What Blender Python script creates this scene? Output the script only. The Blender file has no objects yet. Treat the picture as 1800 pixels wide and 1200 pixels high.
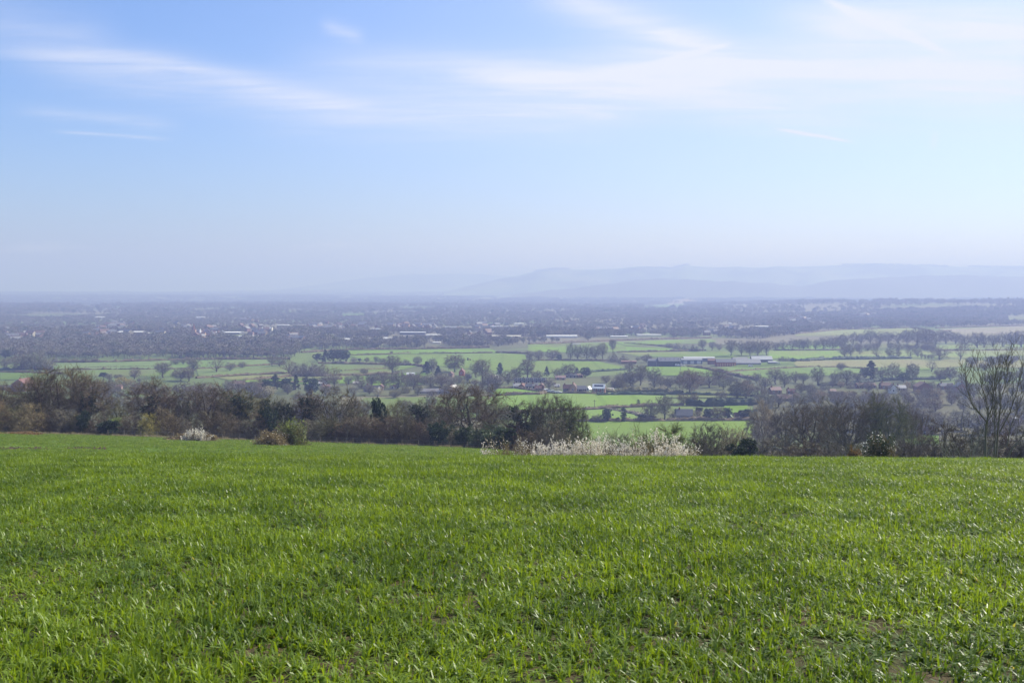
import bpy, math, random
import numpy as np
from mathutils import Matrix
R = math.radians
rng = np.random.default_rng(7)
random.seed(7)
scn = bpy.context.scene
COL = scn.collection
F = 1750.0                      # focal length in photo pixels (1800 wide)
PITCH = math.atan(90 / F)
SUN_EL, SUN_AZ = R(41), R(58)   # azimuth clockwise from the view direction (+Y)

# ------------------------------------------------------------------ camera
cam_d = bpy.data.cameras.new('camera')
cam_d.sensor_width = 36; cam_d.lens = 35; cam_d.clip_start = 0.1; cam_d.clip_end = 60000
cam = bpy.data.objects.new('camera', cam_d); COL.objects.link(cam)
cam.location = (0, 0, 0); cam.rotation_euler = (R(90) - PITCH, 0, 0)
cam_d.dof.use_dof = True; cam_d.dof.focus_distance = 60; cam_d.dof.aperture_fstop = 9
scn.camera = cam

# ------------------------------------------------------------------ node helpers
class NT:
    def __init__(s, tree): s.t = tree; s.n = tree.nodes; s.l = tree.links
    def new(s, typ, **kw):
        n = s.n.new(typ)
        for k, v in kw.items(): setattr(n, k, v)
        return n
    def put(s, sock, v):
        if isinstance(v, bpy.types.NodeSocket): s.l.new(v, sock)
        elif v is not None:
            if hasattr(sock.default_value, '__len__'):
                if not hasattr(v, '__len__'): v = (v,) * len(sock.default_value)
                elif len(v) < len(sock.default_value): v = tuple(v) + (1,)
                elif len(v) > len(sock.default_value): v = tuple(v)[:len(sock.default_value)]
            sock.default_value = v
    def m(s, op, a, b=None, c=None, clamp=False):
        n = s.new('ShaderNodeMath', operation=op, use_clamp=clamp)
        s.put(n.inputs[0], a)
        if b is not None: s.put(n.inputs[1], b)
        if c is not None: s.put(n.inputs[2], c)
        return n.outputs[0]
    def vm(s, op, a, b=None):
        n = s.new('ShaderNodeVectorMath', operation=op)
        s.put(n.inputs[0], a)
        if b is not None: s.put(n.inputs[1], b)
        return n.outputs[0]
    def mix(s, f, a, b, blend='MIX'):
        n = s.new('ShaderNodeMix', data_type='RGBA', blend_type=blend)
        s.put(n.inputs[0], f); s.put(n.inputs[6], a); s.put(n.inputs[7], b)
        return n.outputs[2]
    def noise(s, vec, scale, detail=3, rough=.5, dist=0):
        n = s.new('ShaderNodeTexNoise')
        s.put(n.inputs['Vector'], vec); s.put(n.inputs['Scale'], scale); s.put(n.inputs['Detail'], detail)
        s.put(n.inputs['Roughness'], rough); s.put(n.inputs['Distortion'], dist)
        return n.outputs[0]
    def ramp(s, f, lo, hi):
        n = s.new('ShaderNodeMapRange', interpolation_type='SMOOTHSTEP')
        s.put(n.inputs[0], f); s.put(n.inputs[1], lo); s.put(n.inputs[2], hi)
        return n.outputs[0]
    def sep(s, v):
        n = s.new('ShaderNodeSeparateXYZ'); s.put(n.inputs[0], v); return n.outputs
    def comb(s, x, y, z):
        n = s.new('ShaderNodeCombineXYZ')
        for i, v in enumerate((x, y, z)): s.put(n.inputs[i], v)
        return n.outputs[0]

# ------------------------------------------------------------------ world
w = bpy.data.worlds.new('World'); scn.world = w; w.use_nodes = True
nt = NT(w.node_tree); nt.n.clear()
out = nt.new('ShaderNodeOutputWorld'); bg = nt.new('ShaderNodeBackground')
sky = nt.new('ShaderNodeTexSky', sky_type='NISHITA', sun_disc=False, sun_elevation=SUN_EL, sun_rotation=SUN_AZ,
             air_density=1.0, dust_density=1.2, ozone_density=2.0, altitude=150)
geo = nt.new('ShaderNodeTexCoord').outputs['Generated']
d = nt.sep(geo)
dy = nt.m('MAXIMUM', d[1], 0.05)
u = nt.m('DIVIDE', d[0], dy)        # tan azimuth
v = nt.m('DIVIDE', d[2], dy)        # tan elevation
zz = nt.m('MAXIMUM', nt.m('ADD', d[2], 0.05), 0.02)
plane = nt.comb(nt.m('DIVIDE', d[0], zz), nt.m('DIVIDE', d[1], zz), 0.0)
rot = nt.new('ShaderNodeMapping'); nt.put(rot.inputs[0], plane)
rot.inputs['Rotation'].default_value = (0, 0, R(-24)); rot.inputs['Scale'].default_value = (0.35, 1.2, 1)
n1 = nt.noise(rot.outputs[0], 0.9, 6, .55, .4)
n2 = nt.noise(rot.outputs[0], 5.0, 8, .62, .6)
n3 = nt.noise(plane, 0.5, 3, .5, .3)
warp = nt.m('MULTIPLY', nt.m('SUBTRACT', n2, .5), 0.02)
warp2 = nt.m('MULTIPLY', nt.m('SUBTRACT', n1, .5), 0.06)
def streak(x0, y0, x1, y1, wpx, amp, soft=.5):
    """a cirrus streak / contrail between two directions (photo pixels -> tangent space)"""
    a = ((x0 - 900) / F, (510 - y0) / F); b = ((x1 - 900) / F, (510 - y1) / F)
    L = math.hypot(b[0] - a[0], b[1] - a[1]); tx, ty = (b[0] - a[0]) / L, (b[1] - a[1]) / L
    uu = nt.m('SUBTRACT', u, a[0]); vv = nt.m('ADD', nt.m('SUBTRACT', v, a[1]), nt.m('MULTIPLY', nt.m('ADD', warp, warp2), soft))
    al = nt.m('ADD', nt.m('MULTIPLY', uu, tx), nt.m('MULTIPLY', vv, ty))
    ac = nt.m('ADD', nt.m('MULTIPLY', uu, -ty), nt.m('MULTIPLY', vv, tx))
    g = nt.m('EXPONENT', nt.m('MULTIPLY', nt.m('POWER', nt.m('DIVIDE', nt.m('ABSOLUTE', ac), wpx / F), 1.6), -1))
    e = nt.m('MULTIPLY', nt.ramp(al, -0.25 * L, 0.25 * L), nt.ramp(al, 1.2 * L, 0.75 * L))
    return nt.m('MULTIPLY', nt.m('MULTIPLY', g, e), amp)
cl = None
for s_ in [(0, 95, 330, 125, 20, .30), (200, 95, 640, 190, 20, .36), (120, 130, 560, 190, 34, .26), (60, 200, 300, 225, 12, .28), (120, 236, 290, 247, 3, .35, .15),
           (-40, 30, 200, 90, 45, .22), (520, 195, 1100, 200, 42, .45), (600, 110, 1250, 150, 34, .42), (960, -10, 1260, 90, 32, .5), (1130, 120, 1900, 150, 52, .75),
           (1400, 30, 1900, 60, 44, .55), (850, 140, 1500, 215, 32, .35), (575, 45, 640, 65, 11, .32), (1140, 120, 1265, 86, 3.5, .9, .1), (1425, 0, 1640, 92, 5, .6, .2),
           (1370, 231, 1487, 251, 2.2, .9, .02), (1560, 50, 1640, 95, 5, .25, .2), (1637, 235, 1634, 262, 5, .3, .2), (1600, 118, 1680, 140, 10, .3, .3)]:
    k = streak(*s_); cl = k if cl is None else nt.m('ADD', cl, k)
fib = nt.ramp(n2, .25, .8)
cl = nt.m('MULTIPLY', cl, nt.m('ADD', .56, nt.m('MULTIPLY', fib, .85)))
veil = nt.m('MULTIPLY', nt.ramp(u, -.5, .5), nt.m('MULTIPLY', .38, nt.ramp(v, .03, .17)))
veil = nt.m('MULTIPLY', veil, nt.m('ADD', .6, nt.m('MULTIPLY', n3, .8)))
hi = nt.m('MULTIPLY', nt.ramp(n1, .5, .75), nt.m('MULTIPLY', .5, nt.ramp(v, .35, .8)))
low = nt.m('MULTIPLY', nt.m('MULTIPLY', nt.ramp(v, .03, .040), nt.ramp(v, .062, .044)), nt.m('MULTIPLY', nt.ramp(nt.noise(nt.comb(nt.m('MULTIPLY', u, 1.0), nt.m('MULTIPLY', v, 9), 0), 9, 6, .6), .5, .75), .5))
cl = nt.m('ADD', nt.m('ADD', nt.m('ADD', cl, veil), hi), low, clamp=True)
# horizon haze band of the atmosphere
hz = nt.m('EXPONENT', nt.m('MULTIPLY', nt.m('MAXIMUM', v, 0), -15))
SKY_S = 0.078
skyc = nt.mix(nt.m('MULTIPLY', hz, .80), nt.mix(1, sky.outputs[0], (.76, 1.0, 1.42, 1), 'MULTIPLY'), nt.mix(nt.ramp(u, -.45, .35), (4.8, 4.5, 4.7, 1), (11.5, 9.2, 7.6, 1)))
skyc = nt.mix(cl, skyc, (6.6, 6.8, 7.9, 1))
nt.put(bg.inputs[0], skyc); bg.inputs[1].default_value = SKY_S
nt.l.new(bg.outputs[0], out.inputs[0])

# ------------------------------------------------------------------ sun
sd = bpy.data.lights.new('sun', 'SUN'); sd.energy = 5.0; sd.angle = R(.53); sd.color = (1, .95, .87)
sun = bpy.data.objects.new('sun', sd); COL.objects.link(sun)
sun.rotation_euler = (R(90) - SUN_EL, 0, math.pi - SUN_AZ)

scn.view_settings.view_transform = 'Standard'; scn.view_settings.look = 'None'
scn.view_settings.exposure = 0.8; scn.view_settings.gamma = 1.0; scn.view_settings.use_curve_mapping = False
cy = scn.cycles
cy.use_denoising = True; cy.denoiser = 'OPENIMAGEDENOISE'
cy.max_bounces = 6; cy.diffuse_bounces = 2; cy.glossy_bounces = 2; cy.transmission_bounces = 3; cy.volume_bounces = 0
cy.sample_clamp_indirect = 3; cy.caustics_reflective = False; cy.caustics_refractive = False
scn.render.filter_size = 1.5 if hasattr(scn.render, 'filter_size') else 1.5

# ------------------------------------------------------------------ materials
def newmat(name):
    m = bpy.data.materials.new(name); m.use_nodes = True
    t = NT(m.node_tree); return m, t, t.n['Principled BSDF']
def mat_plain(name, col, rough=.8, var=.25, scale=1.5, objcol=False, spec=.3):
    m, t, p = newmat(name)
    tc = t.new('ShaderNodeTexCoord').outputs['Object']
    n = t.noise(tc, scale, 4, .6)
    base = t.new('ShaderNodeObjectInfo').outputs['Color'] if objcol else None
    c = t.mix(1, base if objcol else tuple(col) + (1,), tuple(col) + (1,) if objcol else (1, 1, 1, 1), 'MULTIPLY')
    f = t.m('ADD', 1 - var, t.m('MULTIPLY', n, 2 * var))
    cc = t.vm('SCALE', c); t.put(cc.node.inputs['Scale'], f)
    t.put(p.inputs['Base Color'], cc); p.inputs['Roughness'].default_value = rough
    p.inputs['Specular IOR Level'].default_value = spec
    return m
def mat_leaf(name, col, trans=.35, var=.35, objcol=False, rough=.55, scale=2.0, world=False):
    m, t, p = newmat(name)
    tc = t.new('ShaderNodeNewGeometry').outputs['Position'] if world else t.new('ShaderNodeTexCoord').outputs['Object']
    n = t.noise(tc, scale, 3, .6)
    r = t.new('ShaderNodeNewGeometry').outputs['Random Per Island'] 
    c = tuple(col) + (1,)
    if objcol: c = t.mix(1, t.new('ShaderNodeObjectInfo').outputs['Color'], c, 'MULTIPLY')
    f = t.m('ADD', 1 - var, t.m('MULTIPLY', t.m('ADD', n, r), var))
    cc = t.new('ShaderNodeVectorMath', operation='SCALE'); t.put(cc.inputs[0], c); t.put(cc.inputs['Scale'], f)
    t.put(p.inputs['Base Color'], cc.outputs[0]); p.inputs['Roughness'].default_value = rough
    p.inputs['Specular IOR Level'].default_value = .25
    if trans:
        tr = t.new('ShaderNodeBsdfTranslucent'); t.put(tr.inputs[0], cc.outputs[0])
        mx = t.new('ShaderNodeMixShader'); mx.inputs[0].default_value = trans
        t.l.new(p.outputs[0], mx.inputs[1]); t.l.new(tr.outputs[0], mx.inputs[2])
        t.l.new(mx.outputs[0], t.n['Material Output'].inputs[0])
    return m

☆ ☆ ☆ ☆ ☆

Stated task →
Choose all lines containing the string "wide" and copy them out.

Complete answer →
What Blender Python script creates this scene? Output the script only. The Blender file has no objects yet. Treat the picture as 1800 pixels wide and 1200 pixels high.
F = 1750.0                      # focal length in photo pixels (1800 wide)